Tidjane Thiam face à l’article 48 : entre droit, politique et manœuvres d’exclusion
Tidjane Thiam face à l’article 48 : entre droit, politique et manœuvres d’exclusion

Dans un long plaidoyer, Tidjane Thiam a pris la parole pour répondre aux accusations sur sa nationalité ivoirienne, contestant l’application contre lui de l’article 48 du Code de la nationalité ivoirienne. Une disposition aussi obscure que controversée, vieille de 61 ans et jamais appliquée jusque-là, mais soudainement brandie comme une épée de Damoclès à l’approche de la présidentielle.
Sa défense, mêlant arguments juridiques solides et dénonciation politique assumée, éclaire un affrontement bien plus large : celui du droit contre l’arbitraire, de l’État de droit contre l’instrumentalisation des lois.
« On ne peut pas acquérir quelque chose qu’on a déjà »
C’est le cœur de son argument. Tidjane Thiam rejette l’idée qu’il ait « acquis » la nationalité française, et donc qu’il ait pu perdre la nationalité ivoirienne par application de l’article 48. « On ne peut pas acquérir quelque chose qu’on a déjà. Je ne sais pas dans quel français l’expliquer, mais on ne peut pas acquérir quelque chose qu’on a déjà », martèle-t-il.
Son dossier, dit-il, relève non pas d’une acquisition volontaire mais d’une régularisation administrative, conséquence de la complexité des statuts hérités de l’époque coloniale. « L’acte administratif ne confère pas la nationalité française, au contraire, je l’ai déjà », insiste-t-il, expliquant que sa naturalisation n’est qu’une formalisation d’un statut préexistant.
Dès lors, l’article 48, qui vise la perte automatique de la nationalité ivoirienne en cas d’acquisition volontaire d’une autre nationalité, ne saurait s’appliquer. À défaut d’acquisition, il n’y a pas de perte.
Une loi jamais appliquée, soudainement ressuscitée
Tidjane Thiam dénonce aussi l’usage opportuniste de cette loi. « On ressort une loi vieille de 61 ans, jamais appliquée », fustige-t-il. Une loi calquée à l’origine sur un droit français… que la France a elle-même abrogé depuis 1973. « Aujourd’hui, en France, on ne peut perdre la nationalité française que si on en fait expressément la demande », rappelle-t-il.

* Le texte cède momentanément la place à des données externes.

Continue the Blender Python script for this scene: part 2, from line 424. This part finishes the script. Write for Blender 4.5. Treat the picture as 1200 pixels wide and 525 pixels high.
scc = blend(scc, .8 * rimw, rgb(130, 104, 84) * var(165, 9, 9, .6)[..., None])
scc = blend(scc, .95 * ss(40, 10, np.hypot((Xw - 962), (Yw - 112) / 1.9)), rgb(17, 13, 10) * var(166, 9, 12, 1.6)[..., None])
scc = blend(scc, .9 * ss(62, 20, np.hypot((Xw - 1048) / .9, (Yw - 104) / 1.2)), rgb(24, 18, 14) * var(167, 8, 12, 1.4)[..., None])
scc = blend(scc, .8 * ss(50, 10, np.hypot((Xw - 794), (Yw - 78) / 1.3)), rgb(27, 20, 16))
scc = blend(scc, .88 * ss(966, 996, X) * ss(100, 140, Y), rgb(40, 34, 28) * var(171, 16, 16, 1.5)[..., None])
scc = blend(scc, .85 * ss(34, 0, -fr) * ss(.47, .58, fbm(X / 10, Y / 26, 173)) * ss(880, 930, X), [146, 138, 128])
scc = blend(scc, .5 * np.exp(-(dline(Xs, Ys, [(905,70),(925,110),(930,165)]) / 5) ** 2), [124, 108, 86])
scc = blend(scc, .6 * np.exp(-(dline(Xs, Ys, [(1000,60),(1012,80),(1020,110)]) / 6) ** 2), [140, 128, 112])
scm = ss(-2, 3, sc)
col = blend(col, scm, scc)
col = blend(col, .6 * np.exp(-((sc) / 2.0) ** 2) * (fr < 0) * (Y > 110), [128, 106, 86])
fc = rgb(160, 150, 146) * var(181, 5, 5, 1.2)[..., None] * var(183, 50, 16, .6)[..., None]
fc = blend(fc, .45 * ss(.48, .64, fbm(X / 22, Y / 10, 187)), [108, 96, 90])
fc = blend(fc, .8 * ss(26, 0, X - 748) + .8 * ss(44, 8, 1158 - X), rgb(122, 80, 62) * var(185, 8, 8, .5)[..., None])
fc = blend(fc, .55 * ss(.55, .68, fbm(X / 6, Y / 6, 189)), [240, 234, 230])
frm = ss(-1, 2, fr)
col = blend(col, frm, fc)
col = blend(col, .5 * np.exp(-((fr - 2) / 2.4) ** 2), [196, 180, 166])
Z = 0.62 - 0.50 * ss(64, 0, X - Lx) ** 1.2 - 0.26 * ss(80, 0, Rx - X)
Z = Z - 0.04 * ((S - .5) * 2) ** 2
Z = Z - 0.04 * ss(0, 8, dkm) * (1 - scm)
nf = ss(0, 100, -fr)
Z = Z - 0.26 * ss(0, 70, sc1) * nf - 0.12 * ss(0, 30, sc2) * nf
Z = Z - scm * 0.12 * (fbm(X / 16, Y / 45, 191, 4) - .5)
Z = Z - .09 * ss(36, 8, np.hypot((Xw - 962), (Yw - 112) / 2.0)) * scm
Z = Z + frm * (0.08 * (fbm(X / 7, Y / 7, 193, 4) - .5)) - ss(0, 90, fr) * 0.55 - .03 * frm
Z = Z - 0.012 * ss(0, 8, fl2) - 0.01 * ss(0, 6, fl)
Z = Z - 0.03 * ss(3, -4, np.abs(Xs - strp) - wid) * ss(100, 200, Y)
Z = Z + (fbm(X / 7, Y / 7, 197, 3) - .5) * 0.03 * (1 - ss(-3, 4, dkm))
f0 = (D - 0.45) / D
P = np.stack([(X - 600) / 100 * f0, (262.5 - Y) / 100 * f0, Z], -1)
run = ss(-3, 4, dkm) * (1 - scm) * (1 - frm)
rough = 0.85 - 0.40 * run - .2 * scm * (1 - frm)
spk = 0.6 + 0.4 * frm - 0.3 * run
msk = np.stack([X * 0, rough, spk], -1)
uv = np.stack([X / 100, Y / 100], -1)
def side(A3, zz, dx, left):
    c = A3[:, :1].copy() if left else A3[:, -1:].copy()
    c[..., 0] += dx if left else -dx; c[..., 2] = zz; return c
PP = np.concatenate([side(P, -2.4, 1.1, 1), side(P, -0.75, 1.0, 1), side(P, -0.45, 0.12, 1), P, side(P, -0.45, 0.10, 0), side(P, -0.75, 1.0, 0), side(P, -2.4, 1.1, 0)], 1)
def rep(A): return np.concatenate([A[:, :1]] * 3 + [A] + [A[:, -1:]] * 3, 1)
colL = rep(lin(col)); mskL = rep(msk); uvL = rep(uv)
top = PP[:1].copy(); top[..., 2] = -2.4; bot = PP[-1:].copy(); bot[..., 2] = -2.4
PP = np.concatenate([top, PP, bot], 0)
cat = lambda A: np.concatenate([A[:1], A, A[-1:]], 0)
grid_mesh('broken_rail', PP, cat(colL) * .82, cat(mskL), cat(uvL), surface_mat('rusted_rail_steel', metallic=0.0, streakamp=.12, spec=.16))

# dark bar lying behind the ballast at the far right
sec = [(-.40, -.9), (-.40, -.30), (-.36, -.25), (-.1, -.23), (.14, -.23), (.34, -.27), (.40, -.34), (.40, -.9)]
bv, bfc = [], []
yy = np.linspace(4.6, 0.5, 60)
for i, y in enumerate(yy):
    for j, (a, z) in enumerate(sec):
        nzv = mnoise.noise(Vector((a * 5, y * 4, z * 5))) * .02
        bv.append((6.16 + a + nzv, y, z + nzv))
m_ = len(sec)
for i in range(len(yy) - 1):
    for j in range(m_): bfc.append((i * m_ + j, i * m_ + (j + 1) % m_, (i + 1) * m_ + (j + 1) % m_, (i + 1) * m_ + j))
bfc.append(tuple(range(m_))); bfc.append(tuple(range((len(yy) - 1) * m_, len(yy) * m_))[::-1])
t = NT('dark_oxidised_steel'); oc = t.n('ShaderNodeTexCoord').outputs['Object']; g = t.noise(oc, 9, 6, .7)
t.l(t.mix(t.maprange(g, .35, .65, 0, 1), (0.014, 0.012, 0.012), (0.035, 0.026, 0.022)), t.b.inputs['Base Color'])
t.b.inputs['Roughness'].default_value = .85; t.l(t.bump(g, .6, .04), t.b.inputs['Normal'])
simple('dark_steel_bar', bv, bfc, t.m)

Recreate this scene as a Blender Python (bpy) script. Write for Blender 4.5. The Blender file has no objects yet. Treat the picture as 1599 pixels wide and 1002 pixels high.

Il voit dans cette invocation tardive une volonté de l’écarter du jeu politique par des moyens détournés. « On s’accroche à cette affaire comme si c’était la dernière planche de salut, comme s’il fallait à tout prix empêcher le méchant, l’antéchrist, l’ennemi juré d’accéder à la République », ironise-t-il.
Cette stratégie, selon lui, ne repose ni sur la loi ni sur la vérité, mais sur une instrumentalisation du droit à des fins d’exclusion. Il souligne qu’à aucun moment, dans ses fonctions antérieures ou lors de sa candidature au PDCI, cette question n’avait été soulevée. « Quand je me suis présenté candidat, tout le monde était fier. Les agents prenaient des selfies avec moi. Moi-même, je ne le savais pas. Personne ne savait que je n’étais pas Ivoirien », raconte-t-il, entre surprise et indignation.
Une dénonciation politique et un appel à réformer
Au-delà de son cas personnel, Tidjane Thiam trace une réflexion plus large sur l’État de droit en Côte d’Ivoire. Il affirme : « La nationalité est un droit fondamental. Aucune loi, aucune constitution, ne devrait pouvoir la rompre automatiquement ». Par cette phrase, il en appelle à une réforme en profondeur du droit de la nationalité, alignée sur les standards internationaux.
Sa défense devient alors discours politique, dépassant sa seule personne. Il se positionne non seulement en victime d’une injustice, mais en porteur d’un projet réformiste et modernisateur, qui ambitionne de renforcer l’État de droit, de mettre fin à l’instrumentalisation des lois, et de pacifier le débat politique.
Conclusion – Entre exclusion et affirmation d’une vision
En somme, Tidjane Thiam transforme une attaque en opportunité politique. Il retourne l’accusation en dénonciation, la disqualification en démonstration. Par ses propos, il se présente en homme d’État, soucieux des principes et des libertés, face à un système tenté par l’exclusion et l’arbitraire.
Cette affaire révèle, au-delà du cas Thiam, les fragilités persistantes de la démocratie ivoirienne, où le droit reste parfois l’arme du plus fort. Mais aussi, peut-être, l’espoir qu’une autre vision du pouvoir est possible.